At least in India, studying Shakespeare is transferring the textbook onto your answer sheet. Once you’re done, you’re ready to graduate with a degree in Shakespeare. That’s our education system — it’s all text and nothing more.

That’s why it’s so sexy — because it’s easy. Literature students thrive in repetition, and the concept of repeating book words appeals to housewives who’re busy with kids running around the house. It appeals to their husbands who advocate women education and empowerment. It appeals to the losers who can’t do math and science at school. Because, well, let’s face it, people think it’s easier to count metre and Iambs than it is to count metre per second.
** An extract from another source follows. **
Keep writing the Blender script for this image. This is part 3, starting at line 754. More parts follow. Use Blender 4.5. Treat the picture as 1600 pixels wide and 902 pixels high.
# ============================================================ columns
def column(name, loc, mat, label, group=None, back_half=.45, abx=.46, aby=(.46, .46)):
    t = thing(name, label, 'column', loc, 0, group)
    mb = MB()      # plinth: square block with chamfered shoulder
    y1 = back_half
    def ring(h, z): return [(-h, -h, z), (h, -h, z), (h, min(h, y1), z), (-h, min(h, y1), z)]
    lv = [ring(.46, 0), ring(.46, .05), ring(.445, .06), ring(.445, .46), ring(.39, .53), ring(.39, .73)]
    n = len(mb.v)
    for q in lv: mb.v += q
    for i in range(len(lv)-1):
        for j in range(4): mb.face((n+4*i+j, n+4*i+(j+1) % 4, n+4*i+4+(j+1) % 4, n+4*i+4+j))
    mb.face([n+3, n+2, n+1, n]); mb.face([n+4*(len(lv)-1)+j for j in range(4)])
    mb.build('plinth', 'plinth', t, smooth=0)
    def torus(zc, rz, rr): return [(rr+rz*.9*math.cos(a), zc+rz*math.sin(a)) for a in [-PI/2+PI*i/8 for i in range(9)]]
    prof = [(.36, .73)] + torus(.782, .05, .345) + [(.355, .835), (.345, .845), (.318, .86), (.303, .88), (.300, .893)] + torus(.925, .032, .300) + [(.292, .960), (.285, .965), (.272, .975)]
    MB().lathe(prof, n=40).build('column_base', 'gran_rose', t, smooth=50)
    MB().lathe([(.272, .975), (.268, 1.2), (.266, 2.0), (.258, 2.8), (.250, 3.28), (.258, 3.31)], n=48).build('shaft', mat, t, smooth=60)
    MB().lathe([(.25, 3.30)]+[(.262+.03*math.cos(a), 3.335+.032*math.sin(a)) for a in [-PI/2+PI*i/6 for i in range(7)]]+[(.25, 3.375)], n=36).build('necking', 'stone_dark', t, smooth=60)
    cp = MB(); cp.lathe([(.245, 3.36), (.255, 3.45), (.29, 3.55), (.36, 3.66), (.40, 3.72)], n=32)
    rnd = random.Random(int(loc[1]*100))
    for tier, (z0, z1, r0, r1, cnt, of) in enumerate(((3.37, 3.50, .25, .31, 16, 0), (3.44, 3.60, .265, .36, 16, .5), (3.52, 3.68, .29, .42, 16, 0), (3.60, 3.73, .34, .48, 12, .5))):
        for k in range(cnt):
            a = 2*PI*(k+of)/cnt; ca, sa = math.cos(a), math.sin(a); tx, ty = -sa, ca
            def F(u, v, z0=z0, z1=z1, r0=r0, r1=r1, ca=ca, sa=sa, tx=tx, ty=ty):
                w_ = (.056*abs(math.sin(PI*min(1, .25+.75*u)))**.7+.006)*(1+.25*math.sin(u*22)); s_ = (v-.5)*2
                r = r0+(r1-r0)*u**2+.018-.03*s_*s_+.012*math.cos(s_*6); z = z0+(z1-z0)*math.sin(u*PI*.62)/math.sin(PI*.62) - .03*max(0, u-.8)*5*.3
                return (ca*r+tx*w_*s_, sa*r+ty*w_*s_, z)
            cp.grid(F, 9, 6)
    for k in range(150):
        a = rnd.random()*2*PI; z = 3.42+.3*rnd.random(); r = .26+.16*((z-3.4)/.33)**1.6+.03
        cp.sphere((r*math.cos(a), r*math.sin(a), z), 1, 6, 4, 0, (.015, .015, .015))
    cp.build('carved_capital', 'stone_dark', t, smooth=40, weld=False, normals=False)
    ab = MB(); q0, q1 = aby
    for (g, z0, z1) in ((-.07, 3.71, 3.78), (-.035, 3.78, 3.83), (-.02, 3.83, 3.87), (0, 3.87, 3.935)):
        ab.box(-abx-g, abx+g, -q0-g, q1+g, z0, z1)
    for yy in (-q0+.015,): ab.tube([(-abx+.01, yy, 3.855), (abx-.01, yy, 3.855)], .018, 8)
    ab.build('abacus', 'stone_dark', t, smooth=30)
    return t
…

And who’d want to fumble with computer programmes when they could just scribble lines of rhyme “as defined in the textbook?”

Plus, in Shakespeare, you’re studying plays with words and words with plays; tone and tenor, method and manner. All that sounds far easier than calculus.

Here’s another reason people study Shakespeare: It sounds exciting in the preface of the textbook, but when you flip the cover and cradle the pages, you’ll stare at opinions. Not prose, not poetry, just random interpretations of Bard’s rhetoric.

Your question paper wants observations of moderators, not your own. You think you’re studying Shakespeare when, in fact, you’re studying summaries of the original piece that — this is called irony in literature — never made it the text.

That’s what they do to you when you want to study Shakespeare. They make you study the ones who’ve studied Shakespeare, and not Shakespeare himself. They divulge the amateur as the master; a blunder if there ever was one.

Alas, a formal study of Shakespeare includes none of his actual works and all of misleading citations and cheap caricatures. And to continue studying Shakespeare would endanger our minds, and force us into thinking like the wannabes desperate for a sliver of Shakespearean glory. We’d limit our thoughts and diminish our ability to differentiate witty wit from winding word choice.

And that’s why you should never study Shakespeare. He wasn’t meant to be studied. He was meant to be experienced.

His works are to laugh at, to cry over, and to pine about with bottles of wine. Shakespeare, the man, stomped on rules. He cut licences from rule books. He had a way of doing things, of seeing things. And you won’t get that by reading what others say he says.

You won’t see it when others tell you. You will see it when you see it for yourself. Shakespeare speaks to the reader, textbooks speak at the reader.

You’d study for the marks, but you experience for the thrill it gives you. Shakespeare visualises life and body and love and beauty — he talks human traits. That’s not something to study, that’s the essence of life you inhale, that’s what pierces you, transcending emotions that translate into words.

Studying Shakespeare sticks words to your head. Experiencing it tugs at your heart.